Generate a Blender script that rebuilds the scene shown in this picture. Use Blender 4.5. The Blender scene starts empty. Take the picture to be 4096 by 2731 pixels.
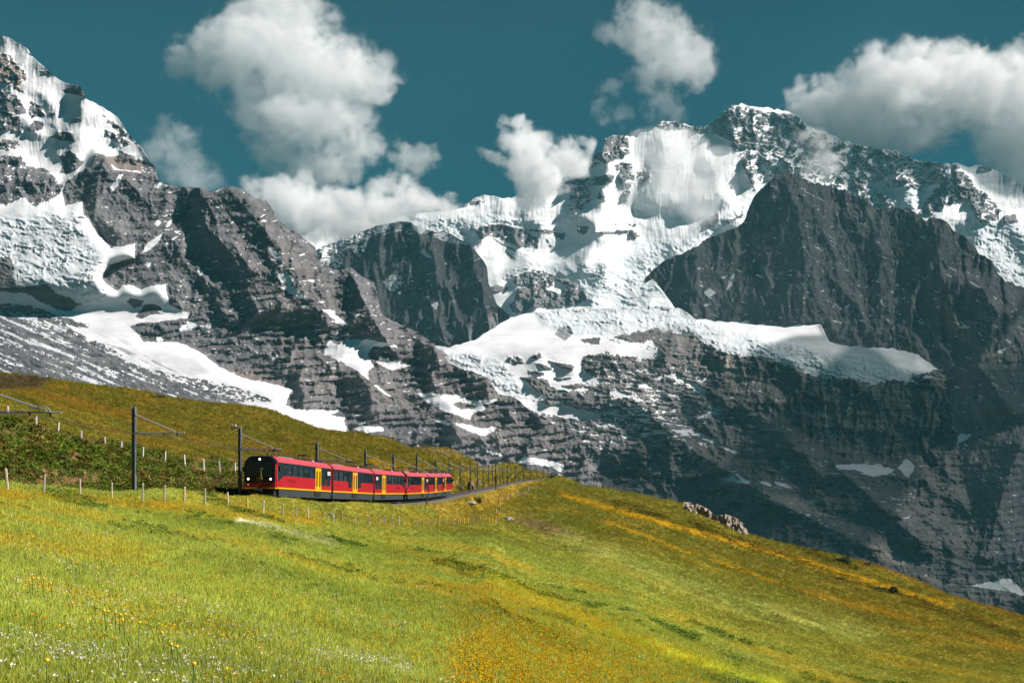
import bpy, bmesh, math, random
import numpy as np
from mathutils import Vector, Matrix
random.seed(7)
R = math.radians
scene = bpy.context.scene
col = scene.collection

# ------------------------------------------------------------------ camera
# Camera at the origin, looking level along +Y, with a rise (shift) lens: x = 2048+5000*X/Y, y = 1800-5000*Z/Y (photo pixels)
FOC, CX, HY = 5000.0, 2048.0, 1800.0
cam_d = bpy.data.cameras.new('camera')
cam = bpy.data.objects.new('camera', cam_d); col.objects.link(cam)
cam.location = (0, 0, 0); cam.rotation_euler = (R(90), 0, 0)
cam_d.sensor_width = 36.0; cam_d.lens = 36.0 * FOC / 4096.0
cam_d.shift_y = (HY - 1365.5) / 4096.0
cam_d.clip_start = 0.5; cam_d.clip_end = 60000.0
scene.camera = cam

# ------------------------------------------------------------------ sky, sun, exposure
SUN = Vector((0.76, -0.12, 0.62)).normalized()
world = bpy.data.worlds.new('World'); scene.world = world; world.use_nodes = True
wn, wl = world.node_tree.nodes, world.node_tree.links
wn.clear()
wo = wn.new('ShaderNodeOutputWorld'); wb = wn.new('ShaderNodeBackground')
sky = wn.new('ShaderNodeTexSky'); sky.sky_type = 'NISHITA'; sky.sun_disc = False
sky.sun_elevation = math.asin(SUN.z); sky.sun_rotation = math.atan2(SUN.x, SUN.y)
sky.altitude = 2000; sky.air_density = 1.0; sky.dust_density = 0.6; sky.ozone_density = 1.0
tint = wn.new('ShaderNodeMix'); tint.data_type = 'RGBA'; tint.blend_type = 'MULTIPLY'
tint.inputs[0].default_value = 1.0; tint.inputs[7].default_value = (0.03, 0.27, 0.26, 1)
wl.new(sky.outputs[0], tint.inputs[6]); wl.new(tint.outputs[2], wb.inputs[0])
wb.inputs[1].default_value = 0.05
wl.new(wb.outputs[0], wo.inputs[0])
sun_d = bpy.data.lights.new('sun', 'SUN'); sun_d.energy = 5.0; sun_d.angle = R(0.5); sun_d.color = (1.0, 0.92, 0.87)
sun = bpy.data.objects.new('sun', sun_d); col.objects.link(sun)
sun.rotation_euler = (-SUN).to_track_quat('-Z', 'Y').to_euler()
vs = scene.view_settings
vs.view_transform = 'Standard'; vs.look = 'None'; vs.gamma = 1.0; vs.use_curve_mapping = False
vs.exposure = 0.82
cy = scene.cycles
cy.use_denoising = True
cy.max_bounces = 16; cy.diffuse_bounces = 2; cy.glossy_bounces = 2; cy.transmission_bounces = 4
cy.transparent_max_bounces = 8; cy.volume_bounces = 10
cy.volume_step_rate = 3.0; cy.volume_max_steps = 256
cy.caustics_reflective = False; cy.caustics_refractive = False

# ------------------------------------------------------------------ helpers
def at(x, y, d):
    """photo pixel + real distance -> world point"""
    return Vector(((x - CX) / FOC * d, d, (HY - y) / FOC * d))

def tag(o, label=None, cat=None, group=None, kind=None):
    if label: o['label'] = label
    if cat: o['category'] = cat
    if group: o['group'] = group
    if kind: o['kind'] = kind
    return o

def empty(name, loc=(0, 0, 0), rz=0.0):
    o = bpy.data.objects.new(name, None); col.objects.link(o)
    o.empty_display_size = 0.2
    o.location = loc; o.rotation_euler = (0, 0, rz)
    return o

def mesh_obj(name, verts, faces, mat=None, parent=None, smooth=False):
    me = bpy.data.meshes.new(name)
    me.from_pydata([tuple(v) for v in verts], [], faces)
    if smooth: me.polygons.foreach_set('use_smooth', [True] * len(me.polygons))
    if mat: me.materials.append(mat)
    o = bpy.data.objects.new(name, me); col.objects.link(o)
    if parent: o.parent = parent
    return o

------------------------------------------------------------

= WHAT THE TASK REQUIRES =
Reproduce the material in its entirety and word for word, without the pictures.

= SOLUTION BELOW =
Generate a Blender script that rebuilds the scene shown in this picture. Use Blender 4.5. The Blender scene starts empty. Take the picture to be 4096 by 2731 pixels.
import bpy, bmesh, math, random
import numpy as np
from mathutils import Vector, Matrix
random.seed(7)
R = math.radians
scene = bpy.context.scene
col = scene.collection

# ------------------------------------------------------------------ camera
# Camera at the origin, looking level along +Y, with a rise (shift) lens: x = 2048+5000*X/Y, y = 1800-5000*Z/Y (photo pixels)
FOC, CX, HY = 5000.0, 2048.0, 1800.0
cam_d = bpy.data.cameras.new('camera')
cam = bpy.data.objects.new('camera', cam_d); col.objects.link(cam)
cam.location = (0, 0, 0); cam.rotation_euler = (R(90), 0, 0)
cam_d.sensor_width = 36.0; cam_d.lens = 36.0 * FOC / 4096.0
cam_d.shift_y = (HY - 1365.5) / 4096.0
cam_d.clip_start = 0.5; cam_d.clip_end = 60000.0
scene.camera = cam

# ------------------------------------------------------------------ sky, sun, exposure
SUN = Vector((0.76, -0.12, 0.62)).normalized()
world = bpy.data.worlds.new('World'); scene.world = world; world.use_nodes = True
wn, wl = world.node_tree.nodes, world.node_tree.links
wn.clear()
wo = wn.new('ShaderNodeOutputWorld'); wb = wn.new('ShaderNodeBackground')
sky = wn.new('ShaderNodeTexSky'); sky.sky_type = 'NISHITA'; sky.sun_disc = False
sky.sun_elevation = math.asin(SUN.z); sky.sun_rotation = math.atan2(SUN.x, SUN.y)
sky.altitude = 2000; sky.air_density = 1.0; sky.dust_density = 0.6; sky.ozone_density = 1.0
tint = wn.new('ShaderNodeMix'); tint.data_type = 'RGBA'; tint.blend_type = 'MULTIPLY'
tint.inputs[0].default_value = 1.0; tint.inputs[7].default_value = (0.03, 0.27, 0.26, 1)
wl.new(sky.outputs[0], tint.inputs[6]); wl.new(tint.outputs[2], wb.inputs[0])
wb.inputs[1].default_value = 0.05
wl.new(wb.outputs[0], wo.inputs[0])
sun_d = bpy.data.lights.new('sun', 'SUN'); sun_d.energy = 5.0; sun_d.angle = R(0.5); sun_d.color = (1.0, 0.92, 0.87)
sun = bpy.data.objects.new('sun', sun_d); col.objects.link(sun)
sun.rotation_euler = (-SUN).to_track_quat('-Z', 'Y').to_euler()
vs = scene.view_settings
vs.view_transform = 'Standard'; vs.look = 'None'; vs.gamma = 1.0; vs.use_curve_mapping = False
vs.exposure = 0.82
cy = scene.cycles
cy.use_denoising = True
cy.max_bounces = 16; cy.diffuse_bounces = 2; cy.glossy_bounces = 2; cy.transmission_bounces = 4
cy.transparent_max_bounces = 8; cy.volume_bounces = 10
cy.volume_step_rate = 3.0; cy.volume_max_steps = 256
cy.caustics_reflective = False; cy.caustics_refractive = False

# ------------------------------------------------------------------ helpers
def at(x, y, d):
    """photo pixel + real distance -> world point"""
    return Vector(((x - CX) / FOC * d, d, (HY - y) / FOC * d))

def tag(o, label=None, cat=None, group=None, kind=None):
    if label: o['label'] = label
    if cat: o['category'] = cat
    if group: o['group'] = group
    if kind: o['kind'] = kind
    return o

def empty(name, loc=(0, 0, 0), rz=0.0):
    o = bpy.data.objects.new(name, None); col.objects.link(o)
    o.empty_display_size = 0.2
    o.location = loc; o.rotation_euler = (0, 0, rz)
    return o

def mesh_obj(name, verts, faces, mat=None, parent=None, smooth=False):
    me = bpy.data.meshes.new(name)
    me.from_pydata([tuple(v) for v in verts], [], faces)
    if smooth: me.polygons.foreach_set('use_smooth', [True] * len(me.polygons))
    if mat: me.materials.append(mat)
    o = bpy.data.objects.new(name, me); col.objects.link(o)
    if parent: o.parent = parent
    return o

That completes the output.